I need help finding the set of continuous functions $f : \Bbb R \to \Bbb R$ such that for all $x \in \Bbb R$, the following integral converges:
$$\int_0^1 \frac {f(x+t) – f(x)} {t^2} \ \mathrm dt$$
I think it might be the set of constant functions but i havent been able to prove it 🙁
I was thinking that you can use the stone weiestrass theorem considering the set of continuous functions on a closed interval(non trivial) ,and a subset which contains the set of continuous functions whose integral above diverges in some point in that interval along with with the set of constant functions.

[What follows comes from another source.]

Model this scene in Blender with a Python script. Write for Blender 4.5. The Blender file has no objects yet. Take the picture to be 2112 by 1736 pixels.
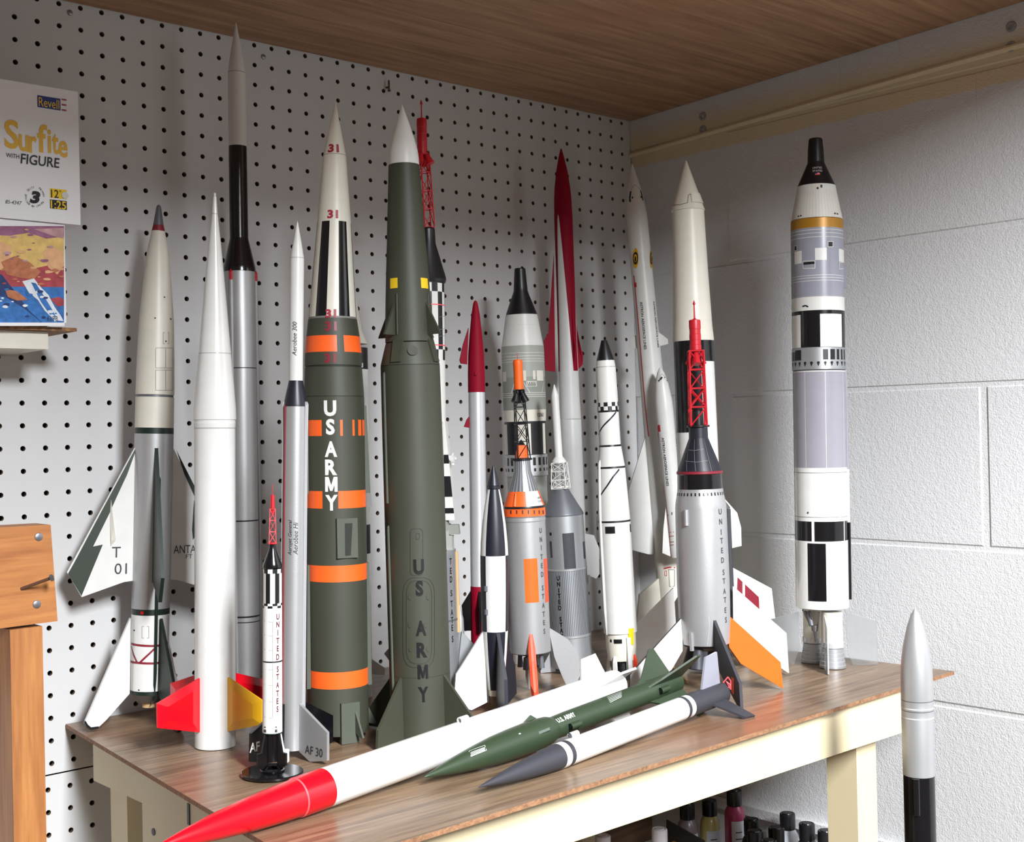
import bpy, bmesh, math, random
from mathutils import Vector, Matrix
random.seed(7)
scene = bpy.context.scene
COL = scene.collection
V = Vector
ZO = 1.57                      # floor is z = 0; the measurements below start at the top row of peg holes

# ------------------------------------------------------------------ camera
F_PX, CX, CY = 2590.75, 1056.0, 868.0
CAM = V((-0.5303, -1.4076, -0.4971 + ZO))
yaw, pit, rol = 0.7319, 0.0057, -0.0218
FW = V((math.sin(yaw)*math.cos(pit), math.cos(yaw)*math.cos(pit), math.sin(pit)))
_rt = V((math.cos(yaw), -math.sin(yaw), 0)); _up = _rt.cross(FW)
RT = math.cos(rol)*_rt + math.sin(rol)*_up
UP = -math.sin(rol)*_rt + math.cos(rol)*_up
cam_d = bpy.data.cameras.new('camera'); cam = bpy.data.objects.new('camera', cam_d); COL.objects.link(cam)
cam_d.sensor_width = 36; cam_d.lens = F_PX/2112*36; cam_d.clip_start = .02
m = Matrix((RT, UP, -FW)).transposed().to_4x4(); m.translation = CAM
cam.matrix_world = m
scene.camera = cam

# ------------------------------------------------------------------ light and exposure
scene.view_settings.view_transform = 'Standard'; scene.view_settings.look = 'None'
scene.view_settings.gamma = 1; scene.view_settings.use_curve_mapping = False
scene.view_settings.exposure = 0.0
w = bpy.data.worlds.new('room_light'); scene.world = w; w.use_nodes = True
w.node_tree.nodes['Background'].inputs[0].default_value = (1.0, .89, .79, 1)
w.node_tree.nodes['Background'].inputs[1].default_value = 0.2
def area(name, loc, to, sx, sy, power, col):
    l = bpy.data.lights.new(name, 'AREA'); l.shape = 'RECTANGLE'; l.size = sx; l.size_y = sy; l.energy = power; l.color = col
    o = bpy.data.objects.new(name, l); COL.objects.link(o); o.location = loc
    o.rotation_euler = (V(to) - V(loc)).to_track_quat('-Z', 'Y').to_euler()
    return o
area('window_light', (-.38, -2.95, ZO + .92), (.45, -.2, ZO - .6), .46, 1.2, 300, (.92, .955, 1.0))

# ------------------------------------------------------------------ helpers
def ray(px, py): return FW + (px-CX)/F_PX*RT - (py-CY)/F_PX*UP
def hit(px, py, ax, v):
    d = ray(px, py); return CAM + d*((v - CAM[ax])/d[ax])
def proj(p):
    d = p - CAM; z = d.dot(FW)
    return CX + F_PX*d.dot(RT)/z, CY - F_PX*d.dot(UP)/z
def depth(p): return (p - CAM).dot(FW)
def lin(c):
    c = c/255
    return c/12.92 if c <= .04045 else ((c+.055)/1.055)**2.4
MATS = {}
def mat(name, rgb, rough=.45, metal=0, coat=0, noise=.06, nscale=60, bump=0, bscale=400, spec=.5, trans=0, alpha=1):
    m = bpy.data.materials.new(name); m.use_nodes = True
    nt = m.node_tree; b = nt.nodes['Principled BSDF']
    c = [lin(v) for v in rgb]
    tc = nt.nodes.new('ShaderNodeTexCoord')
    n = nt.nodes.new('ShaderNodeTexNoise'); n.inputs['Scale'].default_value = nscale; n.inputs['Detail'].default_value = 4
    nt.links.new(tc.outputs['Object'], n.inputs['Vector'])
    mx = nt.nodes.new('ShaderNodeMix'); mx.data_type = 'RGBA'
    mx.inputs[6].default_value = (*[v*(1-noise) for v in c], 1); mx.inputs[7].default_value = (*[min(1, v*(1+noise)) for v in c], 1)
    nt.links.new(n.outputs['Fac'], mx.inputs[0]); nt.links.new(mx.outputs[2], b.inputs['Base Color'])
    b.inputs['Roughness'].default_value = rough; b.inputs['Metallic'].default_value = metal
    b.inputs['Coat Weight'].default_value = coat; b.inputs['Coat Roughness'].default_value = .12
    b.inputs['Specular IOR Level'].default_value = spec
    b.inputs['Transmission Weight'].default_value = trans
    if bump:
        n2 = nt.nodes.new('ShaderNodeTexNoise'); n2.inputs['Scale'].default_value = bscale; n2.inputs['Detail'].default_value = 3
        nt.links.new(tc.outputs['Object'], n2.inputs['Vector'])
        bp = nt.nodes.new('ShaderNodeBump'); bp.inputs['Strength'].default_value = bump; bp.inputs['Distance'].default_value = .001
        nt.links.new(n2.outputs['Fac'], bp.inputs['Height']); nt.links.new(bp.outputs['Normal'], b.inputs['Normal'])
    MATS[name] = m
    return m
mat('white', (216, 215, 210), .38)
mat('gloss_white', (222, 221, 217), .22, coat=.3)
mat('cream', (218, 213, 199), .4)
mat('greywhite', (206, 206, 203), .4)
mat('black', (17, 17, 20), .38)
mat('gloss_black', (13, 12, 15), .2, coat=.2)
mat('navy', (27, 28, 38), .4)
mat('charcoal', (52, 52, 58), .55, bump=.15)
mat('silver', (181, 181, 181), .42, metal=.6, noise=.06, nscale=25, bump=.08, bscale=900)
mat('bright_silver', (214, 215, 217), .34, metal=.55, noise=.03)
mat('dull_silver', (176, 178, 180), .42, metal=.7, noise=.08, nscale=15)
mat('gunmetal', (108, 110, 115), .42, metal=.4)
mat('grey', (140, 142, 134), .5)
mat('palegrey', (160, 162, 154), .45)
mat('lavender', (151, 147, 156), .3, coat=.2)
mat('panelgrey', (144, 145, 156), .3, coat=.25)
mat('olive', (58, 60, 47), .55, nscale=12, noise=.12)
mat('olive_light', (74, 79, 67), .6)
mat('olive_dark', (31, 33, 27), .6)
mat('army', (47, 61, 42), .42, noise=.1, nscale=20)
mat('orange', (248, 98, 30), .45)
mat('fluo_orange', (240, 96, 6), .5)
mat('red_orange', (246, 78, 44), .45)
mat('red', (206, 5, 26), .28, coat=.2)
mat('tower_red', (188, 22, 36), .4)
mat('crimson', (134, 6, 34), .6, spec=.15)
mat('band_red', (128, 28, 44), .45)
mat('pink', (238, 88, 96), .45)
mat('letter_red', (160, 40, 56), .5)
mat('letter_brown', (96, 34, 44), .5)
mat('letter_dark', (42, 44, 50), .5)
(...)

So in order to solve the problem i need only to prove that if two functions do not meet the condition of the problem then their product does not as well .

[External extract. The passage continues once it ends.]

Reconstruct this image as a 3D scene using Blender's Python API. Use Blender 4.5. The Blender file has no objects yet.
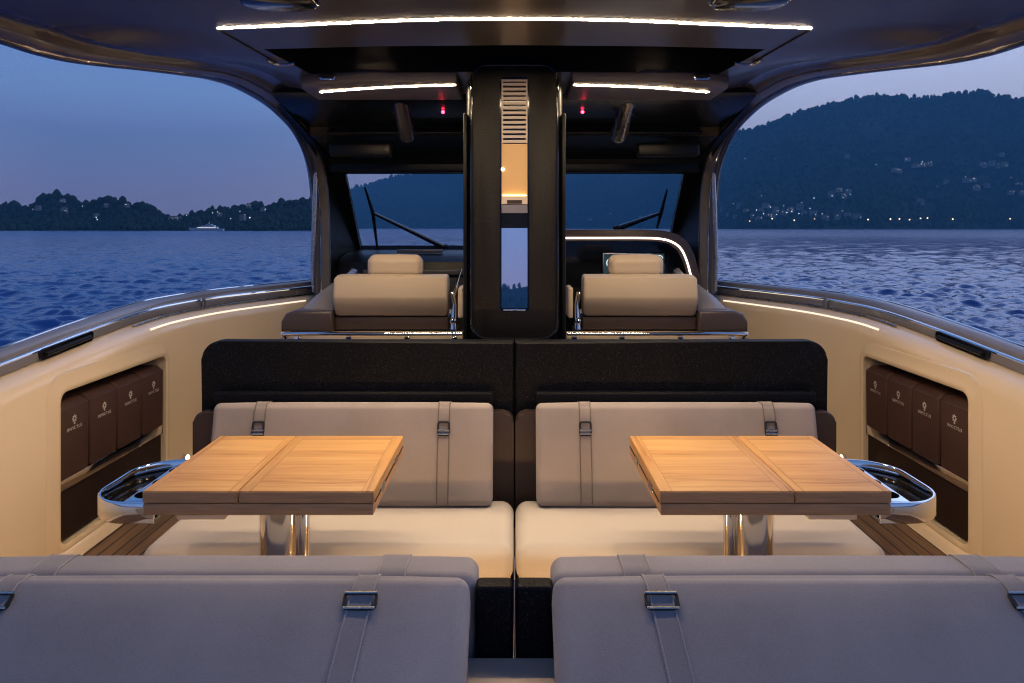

I hope you can provide some insight and thank you .
Best Answer
[Duplicate here.]
Let us prove that $f$ is constant.
Assume by contradiction that there exist $x_0 < x_1$ such that $f(x_0)\neq f(x_1)$. W.l.o.g. we can assume $f(x_1) > f(x_0)$ (otherwise it is enough to change $f$ with $-f$), so that $$ m := \frac{f(x_1) - f(x_0)}{x_1 - x_0} > 0. $$ Let us consider the continuous function $$ g(x) := f(x) - m(x-x_0). $$ By Weierstrass' theorem, $g$ admits a minimum point $c$ in the interval $[x_0, x_1]$. Since $g(x_0) = g(x_1)$, it is not restrictive to assume that $c\in [x_0, x_1)$.
Let $\delta := \min\{1, x_1 - c\}$. We have that $$ 0 \leq \int_0^\delta \frac{g(c+t) - g(c)}{t^2}\, dt = \int_0^\delta \left( \frac{f(c+t) - f(c)}{t^2} - \frac{m}{t}\right)\, dt = -\infty, $$ a contradiction.